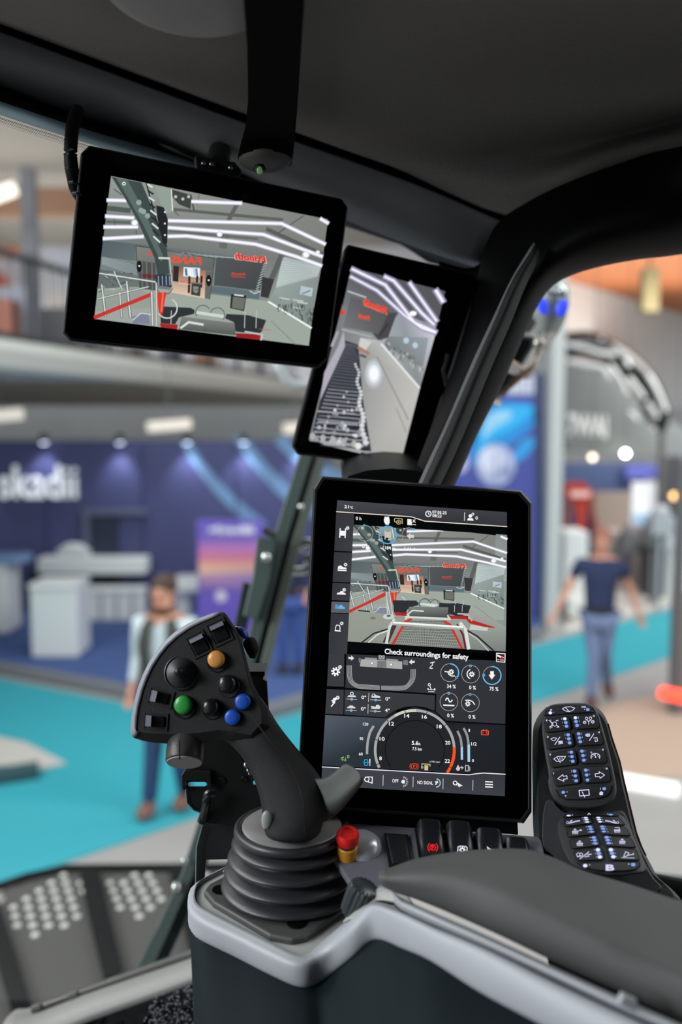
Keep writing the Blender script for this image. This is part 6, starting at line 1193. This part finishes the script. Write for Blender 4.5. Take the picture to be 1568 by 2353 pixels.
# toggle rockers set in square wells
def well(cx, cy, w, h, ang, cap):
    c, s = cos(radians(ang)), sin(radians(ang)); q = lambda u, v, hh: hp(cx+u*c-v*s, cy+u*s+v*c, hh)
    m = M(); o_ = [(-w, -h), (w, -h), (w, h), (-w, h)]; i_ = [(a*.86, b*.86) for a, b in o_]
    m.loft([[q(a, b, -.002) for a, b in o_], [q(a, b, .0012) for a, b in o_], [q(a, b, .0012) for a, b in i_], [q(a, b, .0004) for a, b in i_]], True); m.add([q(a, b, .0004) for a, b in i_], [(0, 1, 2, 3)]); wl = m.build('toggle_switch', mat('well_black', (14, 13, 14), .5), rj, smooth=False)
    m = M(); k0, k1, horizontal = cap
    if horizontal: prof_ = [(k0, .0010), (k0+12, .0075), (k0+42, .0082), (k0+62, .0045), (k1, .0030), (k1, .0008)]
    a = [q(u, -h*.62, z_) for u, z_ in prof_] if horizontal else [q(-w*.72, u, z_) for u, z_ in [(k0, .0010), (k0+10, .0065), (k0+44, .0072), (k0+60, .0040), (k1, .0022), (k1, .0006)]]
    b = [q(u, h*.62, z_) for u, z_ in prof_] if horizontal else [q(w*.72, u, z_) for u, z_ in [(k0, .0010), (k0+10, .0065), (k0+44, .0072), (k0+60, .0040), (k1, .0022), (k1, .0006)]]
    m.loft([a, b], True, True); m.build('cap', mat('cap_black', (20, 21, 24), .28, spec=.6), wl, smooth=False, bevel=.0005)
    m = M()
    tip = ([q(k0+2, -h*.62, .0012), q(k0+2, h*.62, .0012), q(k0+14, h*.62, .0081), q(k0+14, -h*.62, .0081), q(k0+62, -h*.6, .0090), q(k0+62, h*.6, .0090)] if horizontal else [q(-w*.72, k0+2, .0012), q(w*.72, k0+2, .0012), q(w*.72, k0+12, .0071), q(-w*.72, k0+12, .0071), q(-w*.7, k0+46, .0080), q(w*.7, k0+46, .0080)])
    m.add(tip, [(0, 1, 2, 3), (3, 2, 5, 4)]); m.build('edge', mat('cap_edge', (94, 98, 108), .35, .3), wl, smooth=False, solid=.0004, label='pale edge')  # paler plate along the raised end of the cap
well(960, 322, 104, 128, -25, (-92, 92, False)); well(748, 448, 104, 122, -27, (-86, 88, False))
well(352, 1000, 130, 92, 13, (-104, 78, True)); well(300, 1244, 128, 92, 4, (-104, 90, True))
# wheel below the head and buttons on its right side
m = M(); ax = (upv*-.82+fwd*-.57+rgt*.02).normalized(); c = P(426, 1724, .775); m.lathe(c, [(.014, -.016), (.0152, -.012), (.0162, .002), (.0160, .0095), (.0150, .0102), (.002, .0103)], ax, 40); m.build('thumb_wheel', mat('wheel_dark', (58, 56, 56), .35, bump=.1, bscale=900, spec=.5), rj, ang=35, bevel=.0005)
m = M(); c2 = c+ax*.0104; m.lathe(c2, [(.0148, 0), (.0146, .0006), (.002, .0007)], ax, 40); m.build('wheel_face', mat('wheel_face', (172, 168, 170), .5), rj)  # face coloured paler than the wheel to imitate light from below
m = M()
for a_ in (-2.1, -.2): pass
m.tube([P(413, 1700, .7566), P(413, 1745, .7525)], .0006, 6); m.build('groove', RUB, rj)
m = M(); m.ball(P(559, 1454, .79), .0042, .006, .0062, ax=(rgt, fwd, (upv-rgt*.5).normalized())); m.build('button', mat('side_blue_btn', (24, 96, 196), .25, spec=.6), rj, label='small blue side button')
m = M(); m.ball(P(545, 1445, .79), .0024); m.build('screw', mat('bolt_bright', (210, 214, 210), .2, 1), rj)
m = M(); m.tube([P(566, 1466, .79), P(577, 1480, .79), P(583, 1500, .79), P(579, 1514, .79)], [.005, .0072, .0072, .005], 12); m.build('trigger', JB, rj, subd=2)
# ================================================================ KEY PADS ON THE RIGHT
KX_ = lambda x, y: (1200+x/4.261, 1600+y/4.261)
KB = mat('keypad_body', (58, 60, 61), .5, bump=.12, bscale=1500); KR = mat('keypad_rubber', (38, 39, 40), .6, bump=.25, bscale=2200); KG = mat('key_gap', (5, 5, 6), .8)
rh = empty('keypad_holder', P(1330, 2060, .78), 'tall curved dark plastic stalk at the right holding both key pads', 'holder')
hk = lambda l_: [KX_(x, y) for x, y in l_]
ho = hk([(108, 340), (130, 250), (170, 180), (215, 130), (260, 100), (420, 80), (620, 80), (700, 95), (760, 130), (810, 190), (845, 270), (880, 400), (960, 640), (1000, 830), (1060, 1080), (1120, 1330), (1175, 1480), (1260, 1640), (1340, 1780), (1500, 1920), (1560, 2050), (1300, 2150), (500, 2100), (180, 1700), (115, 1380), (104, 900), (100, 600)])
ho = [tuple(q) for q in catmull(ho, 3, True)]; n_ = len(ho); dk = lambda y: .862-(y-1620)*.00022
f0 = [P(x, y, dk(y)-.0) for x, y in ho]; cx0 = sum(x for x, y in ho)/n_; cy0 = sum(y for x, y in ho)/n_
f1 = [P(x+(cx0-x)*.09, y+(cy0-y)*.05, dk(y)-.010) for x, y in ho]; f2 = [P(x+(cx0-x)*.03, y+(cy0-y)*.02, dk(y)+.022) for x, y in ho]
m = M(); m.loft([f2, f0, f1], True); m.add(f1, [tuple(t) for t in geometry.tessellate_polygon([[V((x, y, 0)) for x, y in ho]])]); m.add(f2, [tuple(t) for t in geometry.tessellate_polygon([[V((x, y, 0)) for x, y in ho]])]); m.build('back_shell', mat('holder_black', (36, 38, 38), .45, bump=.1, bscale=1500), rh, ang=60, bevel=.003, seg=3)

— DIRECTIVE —
Copy the material above in full and exactly, skipping pictures.

— EXERCISE ANSWER —
Keep writing the Blender script for this image. This is part 6, starting at line 1193. This part finishes the script. Write for Blender 4.5. Take the picture to be 1568 by 2353 pixels.
# toggle rockers set in square wells
def well(cx, cy, w, h, ang, cap):
    c, s = cos(radians(ang)), sin(radians(ang)); q = lambda u, v, hh: hp(cx+u*c-v*s, cy+u*s+v*c, hh)
    m = M(); o_ = [(-w, -h), (w, -h), (w, h), (-w, h)]; i_ = [(a*.86, b*.86) for a, b in o_]
    m.loft([[q(a, b, -.002) for a, b in o_], [q(a, b, .0012) for a, b in o_], [q(a, b, .0012) for a, b in i_], [q(a, b, .0004) for a, b in i_]], True); m.add([q(a, b, .0004) for a, b in i_], [(0, 1, 2, 3)]); wl = m.build('toggle_switch', mat('well_black', (14, 13, 14), .5), rj, smooth=False)
    m = M(); k0, k1, horizontal = cap
    if horizontal: prof_ = [(k0, .0010), (k0+12, .0075), (k0+42, .0082), (k0+62, .0045), (k1, .0030), (k1, .0008)]
    a = [q(u, -h*.62, z_) for u, z_ in prof_] if horizontal else [q(-w*.72, u, z_) for u, z_ in [(k0, .0010), (k0+10, .0065), (k0+44, .0072), (k0+60, .0040), (k1, .0022), (k1, .0006)]]
    b = [q(u, h*.62, z_) for u, z_ in prof_] if horizontal else [q(w*.72, u, z_) for u, z_ in [(k0, .0010), (k0+10, .0065), (k0+44, .0072), (k0+60, .0040), (k1, .0022), (k1, .0006)]]
    m.loft([a, b], True, True); m.build('cap', mat('cap_black', (20, 21, 24), .28, spec=.6), wl, smooth=False, bevel=.0005)
    m = M()
    tip = ([q(k0+2, -h*.62, .0012), q(k0+2, h*.62, .0012), q(k0+14, h*.62, .0081), q(k0+14, -h*.62, .0081), q(k0+62, -h*.6, .0090), q(k0+62, h*.6, .0090)] if horizontal else [q(-w*.72, k0+2, .0012), q(w*.72, k0+2, .0012), q(w*.72, k0+12, .0071), q(-w*.72, k0+12, .0071), q(-w*.7, k0+46, .0080), q(w*.7, k0+46, .0080)])
    m.add(tip, [(0, 1, 2, 3), (3, 2, 5, 4)]); m.build('edge', mat('cap_edge', (94, 98, 108), .35, .3), wl, smooth=False, solid=.0004, label='pale edge')  # paler plate along the raised end of the cap
well(960, 322, 104, 128, -25, (-92, 92, False)); well(748, 448, 104, 122, -27, (-86, 88, False))
well(352, 1000, 130, 92, 13, (-104, 78, True)); well(300, 1244, 128, 92, 4, (-104, 90, True))
# wheel below the head and buttons on its right side
m = M(); ax = (upv*-.82+fwd*-.57+rgt*.02).normalized(); c = P(426, 1724, .775); m.lathe(c, [(.014, -.016), (.0152, -.012), (.0162, .002), (.0160, .0095), (.0150, .0102), (.002, .0103)], ax, 40); m.build('thumb_wheel', mat('wheel_dark', (58, 56, 56), .35, bump=.1, bscale=900, spec=.5), rj, ang=35, bevel=.0005)
m = M(); c2 = c+ax*.0104; m.lathe(c2, [(.0148, 0), (.0146, .0006), (.002, .0007)], ax, 40); m.build('wheel_face', mat('wheel_face', (172, 168, 170), .5), rj)  # face coloured paler than the wheel to imitate light from below
m = M()
for a_ in (-2.1, -.2): pass
m.tube([P(413, 1700, .7566), P(413, 1745, .7525)], .0006, 6); m.build('groove', RUB, rj)
m = M(); m.ball(P(559, 1454, .79), .0042, .006, .0062, ax=(rgt, fwd, (upv-rgt*.5).normalized())); m.build('button', mat('side_blue_btn', (24, 96, 196), .25, spec=.6), rj, label='small blue side button')
m = M(); m.ball(P(545, 1445, .79), .0024); m.build('screw', mat('bolt_bright', (210, 214, 210), .2, 1), rj)
m = M(); m.tube([P(566, 1466, .79), P(577, 1480, .79), P(583, 1500, .79), P(579, 1514, .79)], [.005, .0072, .0072, .005], 12); m.build('trigger', JB, rj, subd=2)
# ================================================================ KEY PADS ON THE RIGHT
KX_ = lambda x, y: (1200+x/4.261, 1600+y/4.261)
KB = mat('keypad_body', (58, 60, 61), .5, bump=.12, bscale=1500); KR = mat('keypad_rubber', (38, 39, 40), .6, bump=.25, bscale=2200); KG = mat('key_gap', (5, 5, 6), .8)
rh = empty('keypad_holder', P(1330, 2060, .78), 'tall curved dark plastic stalk at the right holding both key pads', 'holder')
hk = lambda l_: [KX_(x, y) for x, y in l_]
ho = hk([(108, 340), (130, 250), (170, 180), (215, 130), (260, 100), (420, 80), (620, 80), (700, 95), (760, 130), (810, 190), (845, 270), (880, 400), (960, 640), (1000, 830), (1060, 1080), (1120, 1330), (1175, 1480), (1260, 1640), (1340, 1780), (1500, 1920), (1560, 2050), (1300, 2150), (500, 2100), (180, 1700), (115, 1380), (104, 900), (100, 600)])
ho = [tuple(q) for q in catmull(ho, 3, True)]; n_ = len(ho); dk = lambda y: .862-(y-1620)*.00022
f0 = [P(x, y, dk(y)-.0) for x, y in ho]; cx0 = sum(x for x, y in ho)/n_; cy0 = sum(y for x, y in ho)/n_
f1 = [P(x+(cx0-x)*.09, y+(cy0-y)*.05, dk(y)-.010) for x, y in ho]; f2 = [P(x+(cx0-x)*.03, y+(cy0-y)*.02, dk(y)+.022) for x, y in ho]
m = M(); m.loft([f2, f0, f1], True); m.add(f1, [tuple(t) for t in geometry.tessellate_polygon([[V((x, y, 0)) for x, y in ho]])]); m.add(f2, [tuple(t) for t in geometry.tessellate_polygon([[V((x, y, 0)) for x, y in ho]])]); m.build('back_shell', mat('holder_black', (36, 38, 38), .45, bump=.1, bscale=1500), rh, ang=60, bevel=.003, seg=3)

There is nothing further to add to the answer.